For the facility itself, a sandstone color is proposed for the upper portion, but project managers are looking for a darker-toned concrete in the “abuse zone,” where people run their bikes into it and so on, as well as some texture, possibly a blue wave design across the bottom. A graffiti-resistant coating would be applied to keep spray paint from sticking to the walls.

The toilet rooms are individual gender-neutral stalls, and there are larger toilet rooms that are ADA-compliant, along with ADA-accessible shower and changing rooms that could also be used by families with small children. There are also 10 outdoor showers, with six up high and four that are lower.

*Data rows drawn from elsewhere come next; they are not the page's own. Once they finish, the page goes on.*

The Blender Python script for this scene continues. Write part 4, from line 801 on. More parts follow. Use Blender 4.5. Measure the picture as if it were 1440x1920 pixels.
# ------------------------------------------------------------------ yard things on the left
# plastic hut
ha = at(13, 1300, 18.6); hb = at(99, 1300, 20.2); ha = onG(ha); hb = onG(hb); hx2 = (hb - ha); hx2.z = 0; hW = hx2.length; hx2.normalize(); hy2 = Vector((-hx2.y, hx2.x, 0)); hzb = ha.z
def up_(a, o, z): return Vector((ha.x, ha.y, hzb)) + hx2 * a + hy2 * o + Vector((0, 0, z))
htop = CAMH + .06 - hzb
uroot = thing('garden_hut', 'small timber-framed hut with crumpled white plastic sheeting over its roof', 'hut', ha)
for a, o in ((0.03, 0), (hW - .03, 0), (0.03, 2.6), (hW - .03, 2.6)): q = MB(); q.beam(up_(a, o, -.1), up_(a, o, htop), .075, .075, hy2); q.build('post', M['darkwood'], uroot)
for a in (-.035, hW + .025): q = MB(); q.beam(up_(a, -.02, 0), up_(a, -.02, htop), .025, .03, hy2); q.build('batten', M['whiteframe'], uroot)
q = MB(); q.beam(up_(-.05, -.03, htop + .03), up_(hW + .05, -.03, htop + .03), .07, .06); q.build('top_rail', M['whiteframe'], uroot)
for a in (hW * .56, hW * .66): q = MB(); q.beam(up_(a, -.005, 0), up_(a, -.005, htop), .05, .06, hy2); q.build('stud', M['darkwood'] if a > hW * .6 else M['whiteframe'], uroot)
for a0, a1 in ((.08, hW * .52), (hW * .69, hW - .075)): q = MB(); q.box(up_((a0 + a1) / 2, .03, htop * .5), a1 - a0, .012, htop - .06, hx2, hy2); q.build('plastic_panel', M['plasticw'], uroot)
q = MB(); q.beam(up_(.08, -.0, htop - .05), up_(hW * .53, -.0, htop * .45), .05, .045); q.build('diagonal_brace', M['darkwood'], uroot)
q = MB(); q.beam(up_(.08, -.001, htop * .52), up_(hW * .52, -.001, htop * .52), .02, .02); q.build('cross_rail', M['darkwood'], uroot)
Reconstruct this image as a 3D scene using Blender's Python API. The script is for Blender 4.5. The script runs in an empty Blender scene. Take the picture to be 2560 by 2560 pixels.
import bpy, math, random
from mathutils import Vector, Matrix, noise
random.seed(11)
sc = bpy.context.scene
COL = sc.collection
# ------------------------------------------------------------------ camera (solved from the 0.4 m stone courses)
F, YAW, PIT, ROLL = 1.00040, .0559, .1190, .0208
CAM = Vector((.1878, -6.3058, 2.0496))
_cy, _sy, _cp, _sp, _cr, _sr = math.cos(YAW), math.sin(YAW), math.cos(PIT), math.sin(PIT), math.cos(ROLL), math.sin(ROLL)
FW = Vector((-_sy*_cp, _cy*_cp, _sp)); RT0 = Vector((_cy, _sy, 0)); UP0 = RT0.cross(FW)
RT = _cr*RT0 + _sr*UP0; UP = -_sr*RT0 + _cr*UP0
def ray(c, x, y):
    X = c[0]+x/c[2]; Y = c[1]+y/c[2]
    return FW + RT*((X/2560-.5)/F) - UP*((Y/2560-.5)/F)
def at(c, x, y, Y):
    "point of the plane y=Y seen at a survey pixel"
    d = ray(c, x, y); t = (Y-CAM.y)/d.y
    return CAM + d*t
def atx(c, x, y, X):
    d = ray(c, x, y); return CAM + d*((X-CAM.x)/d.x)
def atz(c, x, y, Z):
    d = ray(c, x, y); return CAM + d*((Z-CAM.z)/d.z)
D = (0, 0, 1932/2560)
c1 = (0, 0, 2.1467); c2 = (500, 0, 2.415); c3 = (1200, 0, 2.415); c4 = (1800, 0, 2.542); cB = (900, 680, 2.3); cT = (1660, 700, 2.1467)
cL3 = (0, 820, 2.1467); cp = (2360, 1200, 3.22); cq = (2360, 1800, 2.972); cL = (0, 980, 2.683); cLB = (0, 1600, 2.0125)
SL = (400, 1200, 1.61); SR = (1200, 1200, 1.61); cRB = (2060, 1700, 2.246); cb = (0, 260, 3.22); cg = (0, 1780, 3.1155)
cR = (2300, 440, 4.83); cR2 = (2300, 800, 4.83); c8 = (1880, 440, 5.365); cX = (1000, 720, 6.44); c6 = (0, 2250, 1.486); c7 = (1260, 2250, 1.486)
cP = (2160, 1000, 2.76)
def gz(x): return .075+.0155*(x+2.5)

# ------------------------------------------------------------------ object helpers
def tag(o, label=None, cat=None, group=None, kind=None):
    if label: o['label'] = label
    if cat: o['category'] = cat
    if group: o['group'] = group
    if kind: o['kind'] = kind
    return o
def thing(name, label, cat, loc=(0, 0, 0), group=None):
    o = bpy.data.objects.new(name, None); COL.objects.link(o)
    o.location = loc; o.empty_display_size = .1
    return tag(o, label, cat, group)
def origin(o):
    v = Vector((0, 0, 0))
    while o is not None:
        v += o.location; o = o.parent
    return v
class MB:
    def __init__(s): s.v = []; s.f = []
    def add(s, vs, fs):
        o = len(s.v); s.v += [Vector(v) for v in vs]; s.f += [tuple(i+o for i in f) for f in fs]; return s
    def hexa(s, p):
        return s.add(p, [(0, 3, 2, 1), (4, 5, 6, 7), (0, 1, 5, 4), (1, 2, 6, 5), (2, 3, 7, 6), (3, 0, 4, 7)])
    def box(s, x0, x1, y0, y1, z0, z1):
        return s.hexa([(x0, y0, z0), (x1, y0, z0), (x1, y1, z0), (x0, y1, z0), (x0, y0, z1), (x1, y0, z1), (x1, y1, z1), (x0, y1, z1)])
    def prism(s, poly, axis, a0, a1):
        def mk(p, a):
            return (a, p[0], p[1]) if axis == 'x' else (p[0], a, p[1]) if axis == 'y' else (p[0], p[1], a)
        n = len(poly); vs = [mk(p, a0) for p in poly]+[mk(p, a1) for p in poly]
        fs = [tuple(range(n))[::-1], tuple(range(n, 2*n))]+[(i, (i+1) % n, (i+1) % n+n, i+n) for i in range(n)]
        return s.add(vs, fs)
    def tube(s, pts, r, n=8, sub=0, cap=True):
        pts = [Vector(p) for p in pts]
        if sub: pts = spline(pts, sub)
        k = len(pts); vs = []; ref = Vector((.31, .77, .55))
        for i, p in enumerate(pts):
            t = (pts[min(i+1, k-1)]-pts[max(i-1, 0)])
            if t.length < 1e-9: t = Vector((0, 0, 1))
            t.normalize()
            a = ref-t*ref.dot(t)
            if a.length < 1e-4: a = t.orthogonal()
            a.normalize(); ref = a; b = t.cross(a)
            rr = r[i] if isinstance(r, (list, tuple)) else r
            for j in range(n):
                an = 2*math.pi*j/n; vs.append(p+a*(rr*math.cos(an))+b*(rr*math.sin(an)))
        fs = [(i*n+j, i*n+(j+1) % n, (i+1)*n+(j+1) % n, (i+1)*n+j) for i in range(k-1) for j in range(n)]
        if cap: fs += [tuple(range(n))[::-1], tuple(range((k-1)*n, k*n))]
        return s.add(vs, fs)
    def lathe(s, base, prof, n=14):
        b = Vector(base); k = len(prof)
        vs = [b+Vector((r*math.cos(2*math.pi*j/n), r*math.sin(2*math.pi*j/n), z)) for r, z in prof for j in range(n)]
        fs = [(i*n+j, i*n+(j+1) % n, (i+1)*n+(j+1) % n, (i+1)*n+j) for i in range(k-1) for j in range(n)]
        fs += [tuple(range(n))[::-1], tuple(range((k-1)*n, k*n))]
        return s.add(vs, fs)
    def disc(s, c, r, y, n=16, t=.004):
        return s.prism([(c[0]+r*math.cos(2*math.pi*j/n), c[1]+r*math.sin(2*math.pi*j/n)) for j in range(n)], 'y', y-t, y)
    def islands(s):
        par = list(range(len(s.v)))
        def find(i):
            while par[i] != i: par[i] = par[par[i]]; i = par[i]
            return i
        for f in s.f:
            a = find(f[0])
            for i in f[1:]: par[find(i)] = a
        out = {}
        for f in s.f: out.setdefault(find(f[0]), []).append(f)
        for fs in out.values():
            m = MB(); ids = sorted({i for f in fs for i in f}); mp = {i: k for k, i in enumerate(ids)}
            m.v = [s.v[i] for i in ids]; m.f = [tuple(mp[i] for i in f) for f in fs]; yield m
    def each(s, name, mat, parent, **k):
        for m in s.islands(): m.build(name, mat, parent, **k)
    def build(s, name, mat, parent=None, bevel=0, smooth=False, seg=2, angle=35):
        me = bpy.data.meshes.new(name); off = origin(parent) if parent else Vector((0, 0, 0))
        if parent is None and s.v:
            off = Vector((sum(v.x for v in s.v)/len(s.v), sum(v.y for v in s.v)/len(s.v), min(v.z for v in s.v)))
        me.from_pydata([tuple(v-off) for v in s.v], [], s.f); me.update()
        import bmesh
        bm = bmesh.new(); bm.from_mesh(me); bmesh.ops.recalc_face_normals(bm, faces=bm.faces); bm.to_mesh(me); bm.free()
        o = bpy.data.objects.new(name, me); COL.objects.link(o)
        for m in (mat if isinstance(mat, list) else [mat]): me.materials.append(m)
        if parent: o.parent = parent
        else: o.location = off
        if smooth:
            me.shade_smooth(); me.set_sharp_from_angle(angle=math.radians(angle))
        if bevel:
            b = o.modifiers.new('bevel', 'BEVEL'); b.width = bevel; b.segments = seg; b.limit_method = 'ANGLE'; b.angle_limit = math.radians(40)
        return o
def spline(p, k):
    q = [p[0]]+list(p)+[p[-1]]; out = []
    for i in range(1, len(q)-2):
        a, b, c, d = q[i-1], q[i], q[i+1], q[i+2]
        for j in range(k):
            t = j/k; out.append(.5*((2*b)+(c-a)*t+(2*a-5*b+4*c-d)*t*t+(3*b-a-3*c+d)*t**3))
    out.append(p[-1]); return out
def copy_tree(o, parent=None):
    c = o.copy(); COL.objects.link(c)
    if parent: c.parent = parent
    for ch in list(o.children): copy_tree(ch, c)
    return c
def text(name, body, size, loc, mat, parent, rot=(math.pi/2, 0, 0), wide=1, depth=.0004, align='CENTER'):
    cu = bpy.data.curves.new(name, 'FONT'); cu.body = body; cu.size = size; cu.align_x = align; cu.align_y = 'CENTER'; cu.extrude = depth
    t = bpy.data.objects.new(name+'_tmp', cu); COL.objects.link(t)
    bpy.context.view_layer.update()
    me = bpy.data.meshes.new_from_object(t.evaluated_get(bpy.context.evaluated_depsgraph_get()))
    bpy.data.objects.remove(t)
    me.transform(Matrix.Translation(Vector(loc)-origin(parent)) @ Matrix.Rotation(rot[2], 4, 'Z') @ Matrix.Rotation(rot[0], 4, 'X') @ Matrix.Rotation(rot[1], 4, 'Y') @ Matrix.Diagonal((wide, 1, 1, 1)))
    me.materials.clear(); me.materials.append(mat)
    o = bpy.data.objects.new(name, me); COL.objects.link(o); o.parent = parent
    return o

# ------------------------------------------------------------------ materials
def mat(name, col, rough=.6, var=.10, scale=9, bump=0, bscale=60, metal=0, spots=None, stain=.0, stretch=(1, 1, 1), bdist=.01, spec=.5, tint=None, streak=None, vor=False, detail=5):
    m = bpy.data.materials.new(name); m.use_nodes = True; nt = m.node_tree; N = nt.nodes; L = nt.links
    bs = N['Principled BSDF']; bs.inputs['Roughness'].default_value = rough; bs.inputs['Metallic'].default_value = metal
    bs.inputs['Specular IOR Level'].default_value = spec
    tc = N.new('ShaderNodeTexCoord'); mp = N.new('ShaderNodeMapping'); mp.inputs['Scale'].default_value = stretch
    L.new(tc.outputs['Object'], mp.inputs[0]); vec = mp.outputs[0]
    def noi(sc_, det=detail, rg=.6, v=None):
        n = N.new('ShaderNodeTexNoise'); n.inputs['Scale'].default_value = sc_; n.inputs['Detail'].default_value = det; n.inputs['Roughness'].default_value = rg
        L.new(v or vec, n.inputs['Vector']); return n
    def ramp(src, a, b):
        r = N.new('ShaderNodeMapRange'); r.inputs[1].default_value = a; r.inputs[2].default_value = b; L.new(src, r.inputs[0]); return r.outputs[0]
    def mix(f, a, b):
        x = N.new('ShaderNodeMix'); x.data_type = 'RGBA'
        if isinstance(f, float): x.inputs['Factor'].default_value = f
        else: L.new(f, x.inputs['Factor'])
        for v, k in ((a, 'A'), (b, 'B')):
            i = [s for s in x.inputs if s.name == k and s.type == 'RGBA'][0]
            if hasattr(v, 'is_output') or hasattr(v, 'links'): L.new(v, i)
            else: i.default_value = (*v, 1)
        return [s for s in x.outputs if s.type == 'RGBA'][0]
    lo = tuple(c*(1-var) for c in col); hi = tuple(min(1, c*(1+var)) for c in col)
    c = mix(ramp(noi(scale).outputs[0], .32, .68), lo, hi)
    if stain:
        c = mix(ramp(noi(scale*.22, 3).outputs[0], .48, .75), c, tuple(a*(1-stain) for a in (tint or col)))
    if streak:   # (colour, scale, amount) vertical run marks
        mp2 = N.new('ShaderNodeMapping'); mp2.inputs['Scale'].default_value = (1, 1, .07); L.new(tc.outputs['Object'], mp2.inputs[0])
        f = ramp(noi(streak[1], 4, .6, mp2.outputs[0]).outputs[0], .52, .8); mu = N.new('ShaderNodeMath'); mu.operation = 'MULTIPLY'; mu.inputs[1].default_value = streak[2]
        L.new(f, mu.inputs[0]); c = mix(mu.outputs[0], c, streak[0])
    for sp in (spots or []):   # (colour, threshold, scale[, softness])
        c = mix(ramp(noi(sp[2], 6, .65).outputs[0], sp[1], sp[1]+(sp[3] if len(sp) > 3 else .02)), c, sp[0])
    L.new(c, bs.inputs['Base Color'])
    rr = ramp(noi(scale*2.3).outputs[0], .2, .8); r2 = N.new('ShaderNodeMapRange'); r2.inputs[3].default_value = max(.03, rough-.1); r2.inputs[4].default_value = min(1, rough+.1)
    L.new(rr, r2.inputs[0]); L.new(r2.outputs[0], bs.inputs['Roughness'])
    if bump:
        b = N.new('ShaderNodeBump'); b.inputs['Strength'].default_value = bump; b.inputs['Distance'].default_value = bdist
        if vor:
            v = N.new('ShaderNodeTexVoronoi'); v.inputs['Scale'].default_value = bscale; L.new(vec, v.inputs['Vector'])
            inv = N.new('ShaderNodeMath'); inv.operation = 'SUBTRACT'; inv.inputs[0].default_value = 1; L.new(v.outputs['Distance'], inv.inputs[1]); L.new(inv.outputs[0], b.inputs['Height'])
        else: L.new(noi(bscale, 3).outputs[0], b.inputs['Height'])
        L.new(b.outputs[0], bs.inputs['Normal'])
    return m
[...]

Project managers have not determined which, if any, additional measures would be taken to ensure smooth plumbing, to avoid the back-up issues that caused the nearby Children’s Pool Lifeguard Tower restrooms to be closed almost immediately after they opened to the public in June.

City project manager George Freiha said, “We haven’t reached that stage of planning yet, but we are using the current Park & Rec guidelines for comfort stations (restroom facilities). We will try to look for a different approach, maybe making bigger pipes. ... We’ve reached out to plumbers with experience on this to see what we can learn from them. But we’re going to look into that further.”

Freiha and other presenters agreed to return to future LJP&B meetings to provide updates. LJP&B will not convene in December, so the next meeting will be 4:30 p.m. Monday, Jan. 23 at La Jolla Rec Center, 615 Prospect St.